Instructions for the task: Quote word for word the lines below, beginning with the first and ending with the one that has "rnd = random.Random(7)". Drop the pictures.

#### Material

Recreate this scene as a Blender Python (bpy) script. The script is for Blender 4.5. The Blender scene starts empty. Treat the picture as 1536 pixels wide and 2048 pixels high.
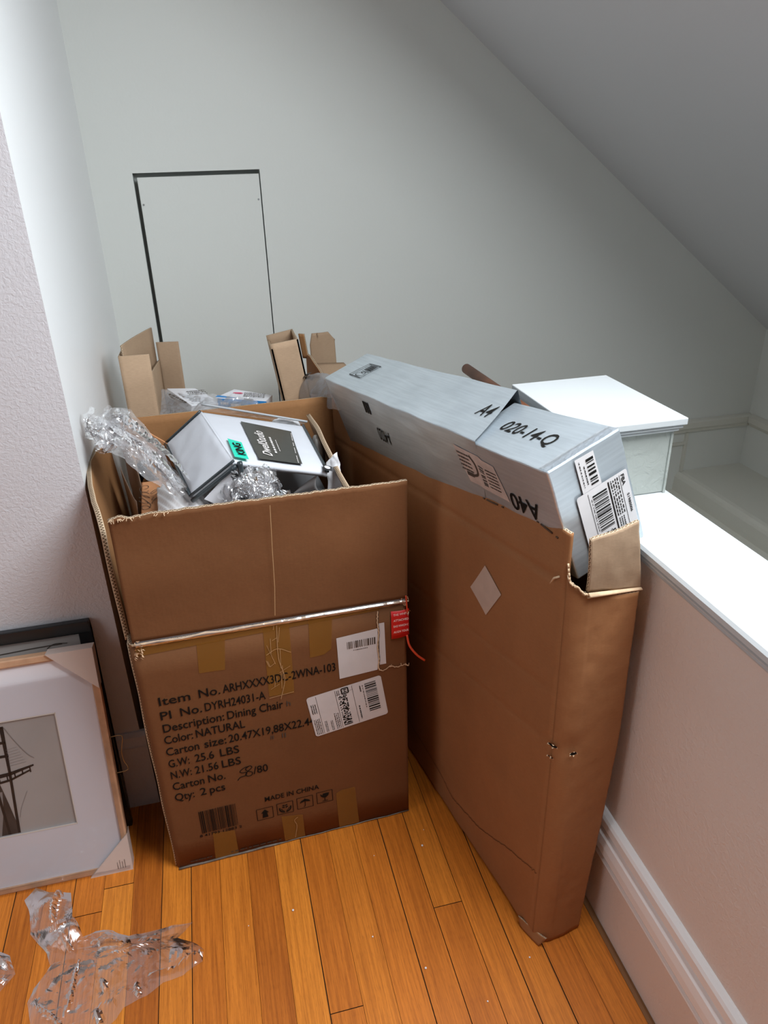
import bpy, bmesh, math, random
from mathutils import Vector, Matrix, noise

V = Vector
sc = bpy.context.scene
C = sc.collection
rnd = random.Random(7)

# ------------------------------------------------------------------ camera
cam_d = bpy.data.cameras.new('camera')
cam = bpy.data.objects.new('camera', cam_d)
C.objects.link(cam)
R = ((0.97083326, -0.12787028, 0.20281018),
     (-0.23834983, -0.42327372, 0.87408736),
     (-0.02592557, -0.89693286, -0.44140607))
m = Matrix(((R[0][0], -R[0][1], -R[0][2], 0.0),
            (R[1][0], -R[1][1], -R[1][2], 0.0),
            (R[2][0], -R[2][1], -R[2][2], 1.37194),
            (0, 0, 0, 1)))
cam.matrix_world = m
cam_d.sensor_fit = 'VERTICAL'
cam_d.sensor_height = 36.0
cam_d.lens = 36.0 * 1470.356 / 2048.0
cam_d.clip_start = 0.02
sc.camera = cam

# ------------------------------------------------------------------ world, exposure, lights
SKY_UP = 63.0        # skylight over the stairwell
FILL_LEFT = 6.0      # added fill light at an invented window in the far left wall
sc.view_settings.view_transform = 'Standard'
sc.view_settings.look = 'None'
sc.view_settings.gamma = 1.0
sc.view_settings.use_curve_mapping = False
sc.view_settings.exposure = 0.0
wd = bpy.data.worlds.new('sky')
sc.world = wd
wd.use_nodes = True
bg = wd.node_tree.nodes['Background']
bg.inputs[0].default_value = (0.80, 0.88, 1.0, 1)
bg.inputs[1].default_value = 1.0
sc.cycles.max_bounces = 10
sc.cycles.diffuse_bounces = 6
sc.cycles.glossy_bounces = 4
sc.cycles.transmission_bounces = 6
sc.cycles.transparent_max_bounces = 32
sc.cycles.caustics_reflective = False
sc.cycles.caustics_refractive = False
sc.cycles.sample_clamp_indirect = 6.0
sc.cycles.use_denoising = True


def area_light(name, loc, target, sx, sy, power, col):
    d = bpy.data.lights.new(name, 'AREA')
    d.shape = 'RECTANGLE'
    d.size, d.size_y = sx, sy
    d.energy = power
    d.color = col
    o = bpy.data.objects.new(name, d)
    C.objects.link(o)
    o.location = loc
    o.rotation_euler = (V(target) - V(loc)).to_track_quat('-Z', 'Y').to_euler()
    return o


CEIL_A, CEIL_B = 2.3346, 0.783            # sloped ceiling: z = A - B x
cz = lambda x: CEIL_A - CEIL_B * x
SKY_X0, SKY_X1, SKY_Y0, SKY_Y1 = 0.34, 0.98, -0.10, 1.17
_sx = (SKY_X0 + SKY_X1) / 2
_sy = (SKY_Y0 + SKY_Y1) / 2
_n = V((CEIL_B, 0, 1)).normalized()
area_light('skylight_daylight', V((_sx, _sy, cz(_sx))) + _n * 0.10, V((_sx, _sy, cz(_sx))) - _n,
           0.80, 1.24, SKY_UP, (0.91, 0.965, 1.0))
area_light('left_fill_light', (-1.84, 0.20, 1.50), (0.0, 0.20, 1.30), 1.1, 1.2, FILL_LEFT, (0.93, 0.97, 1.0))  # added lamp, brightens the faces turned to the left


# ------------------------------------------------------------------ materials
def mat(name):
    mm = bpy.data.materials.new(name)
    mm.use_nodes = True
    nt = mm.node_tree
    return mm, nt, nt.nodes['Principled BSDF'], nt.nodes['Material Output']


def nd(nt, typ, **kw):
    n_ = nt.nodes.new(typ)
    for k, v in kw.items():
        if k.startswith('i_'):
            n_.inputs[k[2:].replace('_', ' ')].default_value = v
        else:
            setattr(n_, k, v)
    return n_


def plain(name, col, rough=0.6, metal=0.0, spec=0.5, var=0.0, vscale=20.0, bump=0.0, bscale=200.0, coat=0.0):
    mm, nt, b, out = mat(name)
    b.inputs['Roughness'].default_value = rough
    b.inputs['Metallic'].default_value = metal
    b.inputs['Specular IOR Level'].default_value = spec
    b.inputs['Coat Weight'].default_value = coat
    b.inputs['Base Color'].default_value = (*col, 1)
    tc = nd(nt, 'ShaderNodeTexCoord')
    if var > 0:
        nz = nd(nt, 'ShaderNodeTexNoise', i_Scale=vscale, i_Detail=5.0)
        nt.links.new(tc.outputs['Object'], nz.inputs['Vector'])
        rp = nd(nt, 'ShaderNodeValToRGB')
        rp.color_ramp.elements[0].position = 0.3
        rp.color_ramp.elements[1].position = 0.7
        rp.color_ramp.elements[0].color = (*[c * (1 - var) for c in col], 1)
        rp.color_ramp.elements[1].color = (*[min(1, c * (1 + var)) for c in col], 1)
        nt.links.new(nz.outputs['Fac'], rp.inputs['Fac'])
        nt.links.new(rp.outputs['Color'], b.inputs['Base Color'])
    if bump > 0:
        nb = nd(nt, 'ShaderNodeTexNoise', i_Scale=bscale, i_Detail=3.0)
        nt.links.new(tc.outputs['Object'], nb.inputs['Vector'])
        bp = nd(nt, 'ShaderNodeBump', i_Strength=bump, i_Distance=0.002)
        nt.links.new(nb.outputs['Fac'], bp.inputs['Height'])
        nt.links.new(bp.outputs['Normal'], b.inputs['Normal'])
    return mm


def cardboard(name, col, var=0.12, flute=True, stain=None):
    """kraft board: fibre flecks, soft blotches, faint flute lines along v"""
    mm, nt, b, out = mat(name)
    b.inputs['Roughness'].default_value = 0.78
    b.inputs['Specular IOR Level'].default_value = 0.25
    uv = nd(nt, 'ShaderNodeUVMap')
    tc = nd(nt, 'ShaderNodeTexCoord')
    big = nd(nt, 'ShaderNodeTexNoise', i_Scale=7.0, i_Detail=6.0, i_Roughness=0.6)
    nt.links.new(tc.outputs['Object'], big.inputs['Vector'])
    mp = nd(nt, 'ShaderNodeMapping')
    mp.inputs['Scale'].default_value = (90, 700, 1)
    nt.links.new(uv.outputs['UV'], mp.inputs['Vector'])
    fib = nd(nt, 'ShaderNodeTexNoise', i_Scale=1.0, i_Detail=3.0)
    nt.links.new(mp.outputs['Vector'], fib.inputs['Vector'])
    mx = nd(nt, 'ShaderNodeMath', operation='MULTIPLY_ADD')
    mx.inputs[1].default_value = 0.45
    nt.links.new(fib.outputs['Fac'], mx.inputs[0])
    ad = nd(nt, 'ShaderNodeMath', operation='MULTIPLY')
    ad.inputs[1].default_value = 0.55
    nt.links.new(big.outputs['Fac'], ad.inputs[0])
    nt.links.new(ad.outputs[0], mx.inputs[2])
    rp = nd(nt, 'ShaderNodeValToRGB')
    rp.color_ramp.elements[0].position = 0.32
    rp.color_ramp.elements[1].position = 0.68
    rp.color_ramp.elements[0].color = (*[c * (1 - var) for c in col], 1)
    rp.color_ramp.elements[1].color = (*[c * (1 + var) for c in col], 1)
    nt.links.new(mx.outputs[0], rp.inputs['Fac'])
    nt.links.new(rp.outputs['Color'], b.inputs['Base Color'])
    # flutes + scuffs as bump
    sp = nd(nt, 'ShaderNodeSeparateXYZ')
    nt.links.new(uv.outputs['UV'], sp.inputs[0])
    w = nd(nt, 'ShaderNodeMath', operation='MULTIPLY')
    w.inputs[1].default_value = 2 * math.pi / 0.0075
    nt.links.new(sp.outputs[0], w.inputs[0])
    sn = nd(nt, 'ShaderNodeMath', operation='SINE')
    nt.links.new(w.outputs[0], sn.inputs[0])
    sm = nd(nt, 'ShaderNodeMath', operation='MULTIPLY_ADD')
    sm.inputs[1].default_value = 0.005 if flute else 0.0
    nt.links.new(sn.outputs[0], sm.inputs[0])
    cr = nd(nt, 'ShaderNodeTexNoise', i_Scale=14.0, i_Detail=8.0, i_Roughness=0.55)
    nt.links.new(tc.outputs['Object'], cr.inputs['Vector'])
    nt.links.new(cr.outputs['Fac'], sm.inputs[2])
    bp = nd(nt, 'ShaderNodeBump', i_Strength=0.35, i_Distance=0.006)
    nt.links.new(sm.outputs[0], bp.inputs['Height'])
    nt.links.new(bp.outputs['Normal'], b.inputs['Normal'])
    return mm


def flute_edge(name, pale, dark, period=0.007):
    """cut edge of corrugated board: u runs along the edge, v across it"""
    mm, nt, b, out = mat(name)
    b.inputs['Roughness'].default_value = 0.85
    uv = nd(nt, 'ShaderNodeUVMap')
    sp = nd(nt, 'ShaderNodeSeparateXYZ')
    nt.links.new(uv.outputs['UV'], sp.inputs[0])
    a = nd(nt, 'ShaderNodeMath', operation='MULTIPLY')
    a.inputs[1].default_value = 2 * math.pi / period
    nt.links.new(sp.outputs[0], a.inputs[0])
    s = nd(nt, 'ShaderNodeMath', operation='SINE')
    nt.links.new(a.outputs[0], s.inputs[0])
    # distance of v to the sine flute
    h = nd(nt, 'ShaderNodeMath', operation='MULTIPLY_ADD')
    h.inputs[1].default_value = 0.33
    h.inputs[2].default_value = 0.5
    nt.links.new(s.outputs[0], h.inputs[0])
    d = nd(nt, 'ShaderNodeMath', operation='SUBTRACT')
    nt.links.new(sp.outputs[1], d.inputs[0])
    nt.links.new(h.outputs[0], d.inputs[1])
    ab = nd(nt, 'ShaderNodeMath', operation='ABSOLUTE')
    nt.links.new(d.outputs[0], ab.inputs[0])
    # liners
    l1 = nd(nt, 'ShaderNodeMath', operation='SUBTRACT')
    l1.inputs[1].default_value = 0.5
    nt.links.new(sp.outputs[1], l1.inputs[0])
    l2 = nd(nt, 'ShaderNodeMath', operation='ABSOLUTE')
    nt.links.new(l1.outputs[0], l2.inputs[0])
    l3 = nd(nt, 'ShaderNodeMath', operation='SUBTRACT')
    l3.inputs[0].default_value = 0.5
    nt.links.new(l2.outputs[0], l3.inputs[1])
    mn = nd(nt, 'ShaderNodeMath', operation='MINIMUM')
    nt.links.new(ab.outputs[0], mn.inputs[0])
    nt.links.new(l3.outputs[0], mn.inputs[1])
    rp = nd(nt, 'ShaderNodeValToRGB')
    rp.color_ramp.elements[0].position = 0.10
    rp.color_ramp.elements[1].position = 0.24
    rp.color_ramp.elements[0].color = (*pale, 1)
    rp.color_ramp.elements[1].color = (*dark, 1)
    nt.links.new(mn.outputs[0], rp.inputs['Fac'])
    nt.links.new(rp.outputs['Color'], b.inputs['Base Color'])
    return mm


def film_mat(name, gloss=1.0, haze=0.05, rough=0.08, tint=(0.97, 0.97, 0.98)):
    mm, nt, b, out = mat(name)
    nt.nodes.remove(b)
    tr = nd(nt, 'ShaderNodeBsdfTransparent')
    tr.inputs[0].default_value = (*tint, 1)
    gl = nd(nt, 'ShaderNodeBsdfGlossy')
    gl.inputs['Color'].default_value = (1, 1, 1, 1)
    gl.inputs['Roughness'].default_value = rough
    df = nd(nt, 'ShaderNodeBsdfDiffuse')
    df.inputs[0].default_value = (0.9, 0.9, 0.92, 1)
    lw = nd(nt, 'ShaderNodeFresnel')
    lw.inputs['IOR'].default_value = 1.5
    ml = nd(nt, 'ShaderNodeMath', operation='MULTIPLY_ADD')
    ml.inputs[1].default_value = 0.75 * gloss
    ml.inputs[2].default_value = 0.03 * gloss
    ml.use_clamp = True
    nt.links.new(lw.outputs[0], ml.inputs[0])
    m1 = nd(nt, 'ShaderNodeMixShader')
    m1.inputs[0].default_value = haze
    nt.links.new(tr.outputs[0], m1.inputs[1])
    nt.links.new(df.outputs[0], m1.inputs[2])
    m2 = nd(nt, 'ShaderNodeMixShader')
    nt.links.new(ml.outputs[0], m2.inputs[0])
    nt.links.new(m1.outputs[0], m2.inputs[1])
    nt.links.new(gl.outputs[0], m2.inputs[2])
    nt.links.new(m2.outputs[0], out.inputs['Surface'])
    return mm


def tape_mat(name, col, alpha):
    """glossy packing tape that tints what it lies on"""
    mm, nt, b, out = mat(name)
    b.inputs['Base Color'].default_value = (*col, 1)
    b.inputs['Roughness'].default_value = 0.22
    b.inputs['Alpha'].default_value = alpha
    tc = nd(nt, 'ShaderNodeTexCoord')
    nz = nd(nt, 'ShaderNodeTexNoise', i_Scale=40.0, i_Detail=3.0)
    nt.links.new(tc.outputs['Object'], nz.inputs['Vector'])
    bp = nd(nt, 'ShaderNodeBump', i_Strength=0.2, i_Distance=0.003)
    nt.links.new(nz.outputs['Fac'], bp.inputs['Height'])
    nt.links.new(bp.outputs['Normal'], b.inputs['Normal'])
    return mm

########

Full response:
Recreate this scene as a Blender Python (bpy) script. The script is for Blender 4.5. The Blender scene starts empty. Treat the picture as 1536 pixels wide and 2048 pixels high.
import bpy, bmesh, math, random
from mathutils import Vector, Matrix, noise

V = Vector
sc = bpy.context.scene
C = sc.collection
rnd = random.Random(7)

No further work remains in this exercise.